O machismo que nos impedia de votar e de trabalhar fora já foi vencido. Agora, a briga é contra um tipo de mentalidade que, de forma velada, ainda subjuga a mulher. Na discrepância salarial em relação aos homens, nas cantadas de mau gosto ou no raciocínio absurdo de que “quem usa roupas sensuais merece ser estuprada” estão as novas formas de machismo.
Para protestar contra elas, convidamos oito homens de peso para posarem para esta reportagem, que estará na edição de março de Marie Claire, nas bancas a partir desta sexta-feira (28). Rodrigo Hilbert, marido da apresentadora Fernanda Lima, foi um dos famosos que topou fazer parte da nossa campanha "Machismo, não".
O ator é contra essa diferença entre os sexos. "Se um dia foi ela a ‘mulher de verdade’ eu mentiria se dissesse que sinto saudades da Amélia!”, afirmou. Quem também concorda é o humorista Fábio Porchat. "As humoristas precisavam ser feias e desengonçadas para fazer o público rir. Hoje, elas só precisam ser engraçadas”, diz.
E nos esportes? "Lutadora de verdade é a minha mãe, que enfrentou o marido machista e criou três filhos com o salário de faxineira”, afirma Junior Cigano, lutador de MMA.
O MACHISMO NOS DIAS DE HOJE
A cena é recente e aconteceu com uma executiva – que não terá seu nome divulgado aqui – de uma grande empresa brasileira. Durante uma reunião entre colegas do mesmo nível hierárquico, um deles não titubeou ao pedir que ela, a única mulher presente na sala, providenciasse o cafezinho. Esse tipo de tratamento vem sendo chamado por alguns especialistas de “neomachismo”. “É uma forma de discriminação velada, que acontece em ambientes onde os homens aparentemente reconhecem os direitos femininos, mas deixam escapar piadinhas e atitudes mais agressivas para diminuir a mulher”, explica Heloisa Buarque de Almeida, autora de estudos sobre gênero do Departamento de Antropologia da USP.

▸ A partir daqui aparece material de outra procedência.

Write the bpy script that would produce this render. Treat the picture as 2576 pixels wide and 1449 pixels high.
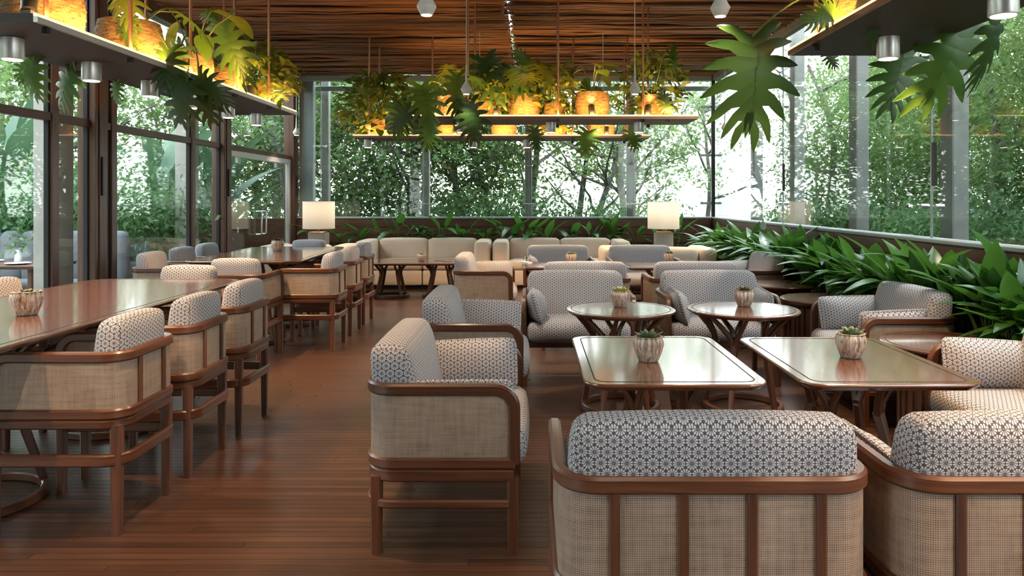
import bpy, math, random
from math import sin, cos, pi, radians, sqrt, atan2
from mathutils import Vector as V, Matrix, Quaternion
random.seed(7)
SC = bpy.context.scene
COL = SC.collection
for o in list(bpy.data.objects):
    bpy.data.objects.remove(o)

# ------------------------------------------------------------------ camera, sky, exposure
F, CX, CY, EYE = 1880.0, 1335.0, 500.0, 1.4          # focal length (px), optical axis (px), eye height
cam_d = bpy.data.cameras.new('camera')
cam = bpy.data.objects.new('camera', cam_d); COL.objects.link(cam)
cam.location = (0, 0, EYE); cam.rotation_euler = (pi/2, 0, 0)
cam_d.sensor_fit = 'HORIZONTAL'; cam_d.sensor_width = 36
cam_d.lens = 36*F/2576
cam_d.shift_x = -(CX-1288)/2576; cam_d.shift_y = -(724.5-CY)/2576
cam_d.clip_end = 300; cam_d.clip_start = 0.05
SC.camera = cam

world = bpy.data.worlds.new('world'); SC.world = world; world.use_nodes = True
_n = world.node_tree.nodes; _l = world.node_tree.links
_bg = _n['Background']
_tc = _n.new('ShaderNodeTexCoord'); _sx = _n.new('ShaderNodeSeparateXYZ'); _rp = _n.new('ShaderNodeValToRGB')
_l.new(_tc.outputs['Generated'], _sx.inputs[0]); _l.new(_sx.outputs['Z'], _rp.inputs[0]); _l.new(_rp.outputs[0], _bg.inputs[0])
_rp.color_ramp.elements[0].position = 0.0; _rp.color_ramp.elements[0].color = (1.0, 0.99, 0.97, 1)
_rp.color_ramp.elements[1].position = 0.7; _rp.color_ramp.elements[1].color = (0.80, 0.90, 1.0, 1)
_bg.inputs[1].default_value = 7.5

sun_d = bpy.data.lights.new('sun', 'SUN'); sun = bpy.data.objects.new('sun', sun_d); COL.objects.link(sun)
sun_d.energy = 2.2; sun_d.angle = radians(3); sun_d.color = (1, .95, .86)
sun.rotation_euler = V((-.62, -.25, -1.25)).to_track_quat('-Z', 'Y').to_euler()

SC.view_settings.view_transform = 'Standard'; SC.view_settings.look = 'None'
SC.view_settings.gamma = 1.0; SC.view_settings.use_curve_mapping = False
SC.view_settings.exposure = 0.34
SC.cycles.max_bounces = 8; SC.cycles.transparent_max_bounces = 16
SC.cycles.diffuse_bounces = 4; SC.cycles.glossy_bounces = 4; SC.cycles.transmission_bounces = 4
SC.cycles.caustics_reflective = False; SC.cycles.caustics_refractive = False
SC.cycles.sample_clamp_indirect = 6.0
SC.cycles.use_denoising = True

WARM = (1.0, 0.62, 0.30); WARMW = (1.0, 0.80, 0.58)
P_SPOT, P_PEND, P_UP, P_BACK, LED, P_LED = 80, 34, 9, 160, 1.9, 40

def at(px, py, z):                                    # the point of height z that stands at this place
    Y = F*(EYE-z)/(py-CY)
    return V(((px-CX)*Y/F, Y, z))
def atY(px, py, Y):
    return V(((px-CX)*Y/F, Y, EYE+(CY-py)*Y/F))

# ------------------------------------------------------------------ materials
class NT:
    def __init__(s, name):
        s.m = bpy.data.materials.new(name); s.m.use_nodes = True
        s.t = s.m.node_tree; s.N = s.t.nodes; s.b = s.N['Principled BSDF']; s.out = s.N['Material Output']
    def n(s, typ, **k):
        x = s.N.new('ShaderNode'+typ)
        for a, v in k.items(): setattr(x, a, v)
        return x
    def put(s, sock, v):
        if hasattr(v, 'is_linked') or isinstance(v, bpy.types.NodeSocket): s.t.links.new(v, sock)
        else: sock.default_value = v
    def math(s, op, a, b=None, c=None):
        x = s.n('Math', operation=op); s.put(x.inputs[0], a)
        if b is not None: s.put(x.inputs[1], b)
        if c is not None: s.put(x.inputs[2], c)
        return x.outputs[0]
    def mix(s, f, a, b, blend='MIX'):
        x = s.n('Mix', data_type='RGBA', blend_type=blend)
        s.put(x.inputs[0], f); s.put(x.inputs[6], a); s.put(x.inputs[7], b)
        return x.outputs[2]
    def ramp(s, f, stops):
        x = s.n('ValToRGB'); e = x.color_ramp.elements
        while len(e) < len(stops): e.new(0.5)
        for i, (p, c) in enumerate(stops): e[i].position = p; e[i].color = c if len(c) == 4 else (*c, 1)
        s.put(x.inputs[0], f); return x.outputs[0]
    def noise(s, vec, scale, detail=3, rough=.55):
        x = s.n('TexNoise'); s.put(x.inputs['Scale'], scale); s.put(x.inputs['Detail'], detail); s.put(x.inputs['Roughness'], rough)
        if vec is not None: s.t.links.new(vec, x.inputs['Vector'])
        return x.outputs[0]
    def vmul(s, vec, xyz):
        x = s.n('VectorMath', operation='MULTIPLY'); s.t.links.new(vec, x.inputs[0]); x.inputs[1].default_value = xyz
        return x.outputs[0]
    def vadd(s, a, b):
        x = s.n('VectorMath', operation='ADD'); s.t.links.new(a, x.inputs[0]); s.t.links.new(b, x.inputs[1]); return x.outputs[0]
    def bump(s, h, strength=.3, dist=.002):
        x = s.n('Bump'); x.inputs['Strength'].default_value = strength; x.inputs['Distance'].default_value = dist
        s.t.links.new(h, x.inputs['Height']); s.t.links.new(x.outputs[0], s.b.inputs['Normal'])
    def fin(s, col=None, rough=.5, metal=0, spec=.5, coat=0, coat_r=.1, emit=None, es=0):
        b = s.b
        if col is not None: s.put(b.inputs['Base Color'], col if isinstance(col, bpy.types.NodeSocket) else (*col[:3], 1))
        s.put(b.inputs['Roughness'], rough); b.inputs['Metallic'].default_value = metal
        b.inputs['Specular IOR Level'].default_value = spec
        b.inputs['Coat Weight'].default_value = coat; b.inputs['Coat Roughness'].default_value = coat_r
        if emit is not None:
            b.inputs['Emission Color'].default_value = (*emit, 1); b.inputs['Emission Strength'].default_value = es
        return s.m

def plain(name, col, rough=.5, **k): return NT(name).fin(col, rough, **k)

def wood(name, dark, mid, light, rough=.38, coat=0, coat_r=.1, var=.25, su=1.6, sv=38, bump=.15):
    m = NT(name)
    uv = m.n('UVMap').outputs[0]; oi = m.n('ObjectInfo').outputs['Random']
    off = m.n('CombineXYZ'); m.put(off.inputs[0], m.math('MULTIPLY', oi, 17.0)); m.put(off.inputs[1], m.math('MULTIPLY', oi, 9.0))
    v = m.vadd(m.vmul(uv, (su, sv, 1)), off.outputs[0])
    n1 = m.noise(v, 1.0, 5, .6)
    n2 = m.noise(m.vadd(m.vmul(uv, (su*4, sv*5, 1)), off.outputs[0]), 1.0, 2, .5)
    f = m.math('ADD', m.math('MULTIPLY', n1, .8), m.math('MULTIPLY', n2, .25))
    c = m.ramp(f, [(.30, dark), (.52, mid), (.75, light)])
    h = m.n('HueSaturation'); m.put(h.inputs['Color'], c)
    m.put(h.inputs['Value'], m.math('ADD', 1-var, m.math('MULTIPLY', oi, 2*var)))
    if bump: m.bump(n2, bump, .001)
    return m.fin(h.outputs[0], rough, coat=coat, coat_r=coat_r)

def fabric_flower():
    m = NT('flower_fabric')
    uv = m.n('UVMap').outputs[0]
    sp = m.n('SeparateXYZ'); m.t.links.new(m.vmul(uv, (1/.034, 1/.034, 1)), sp.inputs[0])
    S3 = 1.7320508
    def lat(ox, oy):
        x = m.math('ADD', sp.outputs[0], ox); y = m.math('ADD', sp.outputs[1], oy)
        dx = m.math('SUBTRACT', m.math('FRACT', m.math('ADD', x, .5)), .5)
        dy = m.math('MULTIPLY', m.math('SUBTRACT', m.math('FRACT', m.math('ADD', m.math('DIVIDE', y, S3), .5)), .5), S3)
        r = m.math('SQRT', m.math('ADD', m.math('MULTIPLY', dx, dx), m.math('MULTIPLY', dy, dy)))
        return dx, dy, r
    ax, ay, ar = lat(0, 0); bx, by, br = lat(.5, S3/2)
    sel = m.math('LESS_THAN', br, ar); inv = m.math('SUBTRACT', 1.0, sel)
    def pick(a, b): return m.math('ADD', m.math('MULTIPLY', a, inv), m.math('MULTIPLY', b, sel))
    dx, dy, r = pick(ax, bx), pick(ay, by), pick(ar, br)
    th = m.math('ARCTAN2', dy, dx)
    k = m.math('FRACT', m.math('MULTIPLY', th, 12/(2*pi)))
    lw = m.math('MULTIPLY', m.math('SUBTRACT', .5, m.math('ABSOLUTE', m.math('SUBTRACT', k, .5))), m.math('MULTIPLY', r, .5236))
    petal = m.math('GREATER_THAN', lw, .027)
    tip = m.math('ADD', .375, m.math('MULTIPLY', m.math('ABSOLUTE', m.math('SINE', m.math('MULTIPLY', th, 6))), .115))
    inside = m.math('LESS_THAN', r, tip)
    core = m.math('GREATER_THAN', r, .10); dot = m.math('LESS_THAN', r, .035)
    w = m.math('MULTIPLY', m.math('MULTIPLY', petal, inside), core)
    w = m.math('MAXIMUM', w, dot)
    nz = m.noise(m.vmul(uv, (900, 900, 1)), 1.0, 1)
    col = m.mix(w, (.085, .075, .092, 1), (.54, .53, .555, 1))
    col = m.mix(.22, col, m.ramp(nz, [(.3, (.2, .2, .2)), (.7, (.9, .9, .9))]), 'OVERLAY')
    m.bump(nz, .3, .001)
    return m.fin(col, .85, spec=.25)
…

Esse comportamento se revela de diferentes maneiras. No âmbito profissional, embora uma mulher não seja impedida de exercer cargos de chefia, chega a ganhar 30% a menos que um homem na mesma função. Em casa, isso é semelhante. Não é mais preciso confrontar o marido para trabalhar fora – pelo contrário, no Brasil, elas são chefes de família em 48% dos lares. Porém, acu-mulam o trabalho remunerado com os cuidados da casa e dos filhos. “A divisão das tarefas domésticas não é comum entre os casais. Há homens que até ajudam nas tarefas, mas têm vergonha de assumir isso publicamente”, explica a antropóloga. “Como se desempenhar um papel tradicionalmente feminino ferisse sua masculinidade.” Para se ter ideia de como esse tipo de conduta ainda se faz presente, uma pesquisa realizada pela consultora de recrutamento Robert Half com 1775 diretores de RH em treze países, revelou que a maioria das mulheres não retorna ao trabalho após a licença maternidade – ou seja, ficam em casa, para se dedicar aos filhos. Das cem empresas brasileiras ouvidas, 85 responderam que 52% das funcionárias não retomam sua carreira. Isso em 2014.
Mais grave é a violência doméstica e sexual. Desde 1985, as brasileiras contam com a Delegacia da Mulher, mas o atendimento muitas vezes é marcado pela mentalidade machista. “Em casos de estupro, quando não há sinais claros de violência física, a vítima costuma ser questionada. Como se o intuito da denúncia fosse prejudicar o parceiro”, diz Heloisa. Ainda é comum também que o sexo seja usado para atingir a moral feminina. Uma pesquisa detectou que 98% das mulheres já foram cantadas enquanto caminhavam nas ruas e 36% disseram ter ouvido “eu te chupava toda” de um desconhecido. Os dados foram publicados no site Thinkolga (comunidade que se propõe a discutir temas relevantes às mulheres) e renderam comentários como o de uma internauta que lembra de ser assediada desde os 11 anos. “O que é isso senão perversão e demonstração de poder?”, desabafou.
Apesar de tudo isso, Heloisa é otimista. “Todo avanço gera reações conservadoras. Tivemos muitas conquistas, mas ainda há muito o que reivindicar.” O importante é continuar lutando. Por nós, mulheres. E por eles também.